Baroque vulgarity was even forced into many great Romanesque and Gothic churches, turning them into stylistic competitors with Turkish seraglios.
I remember looking forward to visiting the Archbasilica of Saint John Lateran in Rome, which used to be the principal cathedral of Western Christianity before the hideous St Peter’s was built.
However, when I finally found myself inside, I couldn’t stay there for more than five minutes. The interior, remodelled in the early days of Baroque, is a towering monument to gilded excess, bad taste and general ugliness.
Now, if all beauty comes from God, is one allowed to ask whom ugliness comes from? I didn’t stay long enough to ask that question. Instead Penelope and I fled across the river to rest our eyes on the aesthetic glory that is the basilica of Santa Maria in Trastevere.
But that was in the distant past. Last night we rejoiced in one of the best settings for the midnight mass anywhere in the world. One can almost forgive the French everything.
Merry Christmas!
P.S. Every town and village around us is fighting the night off with a profusion of brightly lit Christmas decorations, trees, life-size Nativity scenes, doorways and windows framed in garlands of 500-watt bulbs. Wonderful to see, but aren’t we supposed to have an energy crisis? Someone must have forgotten to tell that to the good people of Burgundy and Loiret.
I’m glad you enjoyed the experience. A bit of an improvement over last year’s shambles, what!?
I myself attended my local Anglican church here in Cumbria (someone has to keep the numbers up) where we were led by a rather comely female Vicar through a series of hymns (I sang the modern ones with as much ironical zealotry as I could muster)
For me, Lincoln Cathedral remains the greatest of all time.
I love it myself. Lincoln is certainly one of my favourite (the rest are all in France). And William Byrd, the greatest English composer, was the organist there.

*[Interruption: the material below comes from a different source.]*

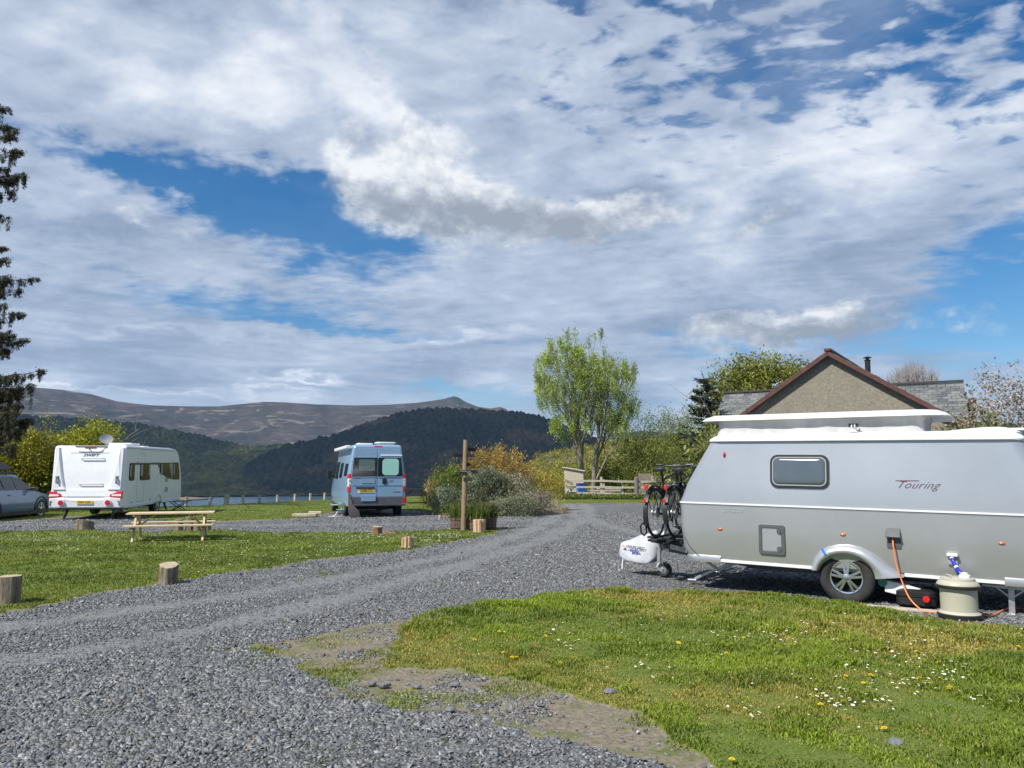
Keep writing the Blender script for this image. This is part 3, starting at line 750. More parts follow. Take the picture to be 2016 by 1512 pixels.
# roof
mb = MB(); rs = []
for z, a, r_ in ((1.925, .012, .17), (1.945, .022, .18), (1.965, .020, .18), (2.005, -.02, .2), (2.035, -.075, .22), (2.05, -.16, .25)):
    rs.append(planring(-1.87-a, 1.69+a, .937+a, r_, r_, z, 7))
mb.loft(rs, True, True); roof = mb.build('roof', M_['white'], ER, smooth='auto', angle=50)
band('roof_gutter', 1.931, 1.941, (-1.865, 1.69, .938, .18), .026, M_['dgrey'])
mb = MB(); rs = []
for z, x0, x1, hw in ((2.03, -1.86, -1.0, .72), (2.06, -1.80, -1.12, .68), (2.095, -1.72, -1.42, .60), (2.105, -1.66, -1.5, .5)):
    rs.append(planring(x0, x1, hw, .1, .1, z, 5))
mb.loft(rs); mb.build('roof_hump', M_['white'], roof, smooth='auto', angle=60)
mb = MB(); mb.prism(rrect(-2.0, -.25, -1.72, .25, .05), 2.07, 2.10, None, 'XY'); mb.build('roof_light', M_['white_satin'], roof, smooth='auto', bevel=.01)
# canvas of the pop-up section, drawn in and creased
def canvas_ring(z, t):
    pts = planring(-.90, 1.66-.0, .735, .12, .12, z, 3)
    dense = []
    for i in range(len(pts)):
        a, b = Vector(pts[i]), Vector(pts[(i+1) % len(pts)]); n = max(1, int((b-a).length/.05))
        for k in range(n): dense.append(a.lerp(b, k/n))
    outp = []
    for i, p in enumerate(dense):
        w = math.sin(i*.9+t*3)*.006*math.sin(PI*t)+math.sin(i*.23+1)*.012*math.sin(PI*t)-.045*math.sin(PI*t)
        d = Vector((p.x-.1, p.y*1.6, 0)).normalized(); outp.append(tuple(p+d*w+Vector((0, 0, .004*math.sin(i*1.7)*math.sin(PI*t)))))
    return outp
mb = MB(); mb.loft([canvas_ring(2.03+.25*t, t) for t in np.linspace(0, 1, 9)], False, False)
mb.build('canvas_wall', M_['canvas'], ER, smooth='all')
# lid: a shallow white tray, tilted slightly up to the rear
mb = MB()
def lidz(x): return .018*(1.56-x)/2.9
rs = []
for z, a in ((2.25, -.08), (2.225, 0), (2.235, .0), (2.268, -.04), (2.305, -.12), (2.318, -.3)):
    rs.append(planring(-1.16-a, 1.84+a, .80+a, .30, .12, z, 8, lidz))
mb.loft(rs, True, True); lid = mb.build('pop_up_roof', M_['white'], ER, smooth='auto', angle=40)
mb = MB(); mb.prism([(-1.1, .66), (1.7, .66), (1.7, .64), (-1.1, .64)], 2.235, 2.245, None, 'XY'); mb.build('lid_seam', M_['greyw'], lid, smooth=None)
# flue on the roof
mb = MB(); mb.lathe([(.06, 2.045), (.06, 2.055), (.035, 2.06), (.035, 2.10), (.045, 2.105), (.045, 2.13), (.02, 2.14)], 16, Matrix.Translation((-.12, .80, 0)))
fl = mb.build('flue', M_['white_satin'], ER, smooth='auto')
mb = MB(); [mb.bar((-.12+.05*math.cos(a), .80+.05*math.sin(a), 2.11), (-.12+.05*math.cos(a), .80+.05*math.sin(a), 2.155), .014, .014) for a in np.arange(0, 6.2, .785)]
mb.build('flue_cap', M_['black'], fl, smooth=None)
UP = Matrix.Translation((0, 1.008, 1.125)) @ Matrix.Rotation(math.atan2(.071, .815), 4, 'X')   # upper side panel leans in
def U(x, h, z): return UP @ Matrix.Translation((x, h, z-1.125))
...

I do. Our modest church, built by contributions from the local Polish community is nearly as bland on the interior (with the tabernacle shuffed off to the side) as the exterior. However, our 7 AM Latin Mass makes up for that. If we prefer a beautiful Mass in a bland buiding we attend there. If we prefer a bland Mass in a beautiful building, we have the option of driving 30 minutes to Saint Michael’s Abbey where they celebrate the Novus Ordo in a beautiful new church.
If I were ever to leave my humble abode and travel abroad, I would like to see the remaining cathedrals and churches in Europe and the Church of the Holy Sepulchre.
A very merry Christmas to you, sir!
And a very merry Christmas to you too.